[Data block]
☆ ☆ ☆ ☆ ☆

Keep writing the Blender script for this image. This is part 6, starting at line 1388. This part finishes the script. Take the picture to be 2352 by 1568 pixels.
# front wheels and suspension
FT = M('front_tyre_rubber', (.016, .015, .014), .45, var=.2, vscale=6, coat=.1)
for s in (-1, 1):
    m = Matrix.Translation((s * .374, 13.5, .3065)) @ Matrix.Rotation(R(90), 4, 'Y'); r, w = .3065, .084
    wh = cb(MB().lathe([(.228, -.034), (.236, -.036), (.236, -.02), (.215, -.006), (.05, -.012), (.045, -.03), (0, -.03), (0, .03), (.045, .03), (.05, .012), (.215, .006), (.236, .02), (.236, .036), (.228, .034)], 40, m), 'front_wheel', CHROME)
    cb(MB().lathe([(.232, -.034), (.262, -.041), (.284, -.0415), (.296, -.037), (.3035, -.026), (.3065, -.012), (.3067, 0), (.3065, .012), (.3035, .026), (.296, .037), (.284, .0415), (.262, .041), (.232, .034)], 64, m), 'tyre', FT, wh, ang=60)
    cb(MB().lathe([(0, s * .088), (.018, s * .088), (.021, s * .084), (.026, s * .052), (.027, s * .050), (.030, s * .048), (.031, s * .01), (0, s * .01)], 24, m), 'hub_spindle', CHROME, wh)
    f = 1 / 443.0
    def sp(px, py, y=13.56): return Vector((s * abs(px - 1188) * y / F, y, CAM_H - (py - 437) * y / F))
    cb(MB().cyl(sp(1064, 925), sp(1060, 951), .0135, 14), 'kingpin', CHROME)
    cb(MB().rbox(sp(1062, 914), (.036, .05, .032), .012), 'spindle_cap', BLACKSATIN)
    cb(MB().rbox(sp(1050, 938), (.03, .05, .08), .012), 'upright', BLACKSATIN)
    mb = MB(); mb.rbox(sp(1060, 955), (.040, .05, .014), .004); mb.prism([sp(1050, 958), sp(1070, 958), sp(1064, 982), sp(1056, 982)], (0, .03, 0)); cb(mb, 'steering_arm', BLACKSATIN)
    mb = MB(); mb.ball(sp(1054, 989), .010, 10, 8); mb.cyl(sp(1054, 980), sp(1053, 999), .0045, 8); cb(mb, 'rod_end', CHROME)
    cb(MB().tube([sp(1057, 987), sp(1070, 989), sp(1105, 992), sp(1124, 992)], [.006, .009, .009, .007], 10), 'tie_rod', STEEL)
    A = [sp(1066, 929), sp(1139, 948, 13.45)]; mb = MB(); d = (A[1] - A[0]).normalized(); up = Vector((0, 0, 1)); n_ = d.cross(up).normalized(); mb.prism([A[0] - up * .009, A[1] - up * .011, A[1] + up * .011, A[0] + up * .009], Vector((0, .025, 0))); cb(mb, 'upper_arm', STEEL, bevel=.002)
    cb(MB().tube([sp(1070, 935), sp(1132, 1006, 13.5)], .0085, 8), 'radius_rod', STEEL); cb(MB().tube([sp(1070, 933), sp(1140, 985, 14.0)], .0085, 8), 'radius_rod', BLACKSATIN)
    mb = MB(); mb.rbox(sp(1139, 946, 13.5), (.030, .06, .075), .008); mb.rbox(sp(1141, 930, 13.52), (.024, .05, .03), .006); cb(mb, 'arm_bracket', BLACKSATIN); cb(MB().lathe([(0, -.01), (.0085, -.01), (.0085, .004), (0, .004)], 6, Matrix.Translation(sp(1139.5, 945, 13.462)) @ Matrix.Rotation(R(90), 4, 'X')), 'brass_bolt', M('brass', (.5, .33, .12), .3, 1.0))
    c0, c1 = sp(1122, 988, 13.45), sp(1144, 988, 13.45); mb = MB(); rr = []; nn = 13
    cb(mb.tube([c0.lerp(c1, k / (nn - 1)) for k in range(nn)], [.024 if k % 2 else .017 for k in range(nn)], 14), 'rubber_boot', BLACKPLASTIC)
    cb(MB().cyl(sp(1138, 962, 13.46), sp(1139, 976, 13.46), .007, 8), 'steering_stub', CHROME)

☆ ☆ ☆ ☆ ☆

[Task description] Return all of the data precisely as it appears.

[The completed task]
Keep writing the Blender script for this image. This is part 6, starting at line 1388. This part finishes the script. Take the picture to be 2352 by 1568 pixels.
# front wheels and suspension
FT = M('front_tyre_rubber', (.016, .015, .014), .45, var=.2, vscale=6, coat=.1)
for s in (-1, 1):
    m = Matrix.Translation((s * .374, 13.5, .3065)) @ Matrix.Rotation(R(90), 4, 'Y'); r, w = .3065, .084
    wh = cb(MB().lathe([(.228, -.034), (.236, -.036), (.236, -.02), (.215, -.006), (.05, -.012), (.045, -.03), (0, -.03), (0, .03), (.045, .03), (.05, .012), (.215, .006), (.236, .02), (.236, .036), (.228, .034)], 40, m), 'front_wheel', CHROME)
    cb(MB().lathe([(.232, -.034), (.262, -.041), (.284, -.0415), (.296, -.037), (.3035, -.026), (.3065, -.012), (.3067, 0), (.3065, .012), (.3035, .026), (.296, .037), (.284, .0415), (.262, .041), (.232, .034)], 64, m), 'tyre', FT, wh, ang=60)
    cb(MB().lathe([(0, s * .088), (.018, s * .088), (.021, s * .084), (.026, s * .052), (.027, s * .050), (.030, s * .048), (.031, s * .01), (0, s * .01)], 24, m), 'hub_spindle', CHROME, wh)
    f = 1 / 443.0
    def sp(px, py, y=13.56): return Vector((s * abs(px - 1188) * y / F, y, CAM_H - (py - 437) * y / F))
    cb(MB().cyl(sp(1064, 925), sp(1060, 951), .0135, 14), 'kingpin', CHROME)
    cb(MB().rbox(sp(1062, 914), (.036, .05, .032), .012), 'spindle_cap', BLACKSATIN)
    cb(MB().rbox(sp(1050, 938), (.03, .05, .08), .012), 'upright', BLACKSATIN)
    mb = MB(); mb.rbox(sp(1060, 955), (.040, .05, .014), .004); mb.prism([sp(1050, 958), sp(1070, 958), sp(1064, 982), sp(1056, 982)], (0, .03, 0)); cb(mb, 'steering_arm', BLACKSATIN)
    mb = MB(); mb.ball(sp(1054, 989), .010, 10, 8); mb.cyl(sp(1054, 980), sp(1053, 999), .0045, 8); cb(mb, 'rod_end', CHROME)
    cb(MB().tube([sp(1057, 987), sp(1070, 989), sp(1105, 992), sp(1124, 992)], [.006, .009, .009, .007], 10), 'tie_rod', STEEL)
    A = [sp(1066, 929), sp(1139, 948, 13.45)]; mb = MB(); d = (A[1] - A[0]).normalized(); up = Vector((0, 0, 1)); n_ = d.cross(up).normalized(); mb.prism([A[0] - up * .009, A[1] - up * .011, A[1] + up * .011, A[0] + up * .009], Vector((0, .025, 0))); cb(mb, 'upper_arm', STEEL, bevel=.002)
    cb(MB().tube([sp(1070, 935), sp(1132, 1006, 13.5)], .0085, 8), 'radius_rod', STEEL); cb(MB().tube([sp(1070, 933), sp(1140, 985, 14.0)], .0085, 8), 'radius_rod', BLACKSATIN)
    mb = MB(); mb.rbox(sp(1139, 946, 13.5), (.030, .06, .075), .008); mb.rbox(sp(1141, 930, 13.52), (.024, .05, .03), .006); cb(mb, 'arm_bracket', BLACKSATIN); cb(MB().lathe([(0, -.01), (.0085, -.01), (.0085, .004), (0, .004)], 6, Matrix.Translation(sp(1139.5, 945, 13.462)) @ Matrix.Rotation(R(90), 4, 'X')), 'brass_bolt', M('brass', (.5, .33, .12), .3, 1.0))
    c0, c1 = sp(1122, 988, 13.45), sp(1144, 988, 13.45); mb = MB(); rr = []; nn = 13
    cb(mb.tube([c0.lerp(c1, k / (nn - 1)) for k in range(nn)], [.024 if k % 2 else .017 for k in range(nn)], 14), 'rubber_boot', BLACKPLASTIC)
    cb(MB().cyl(sp(1138, 962, 13.46), sp(1139, 976, 13.46), .007, 8), 'steering_stub', CHROME)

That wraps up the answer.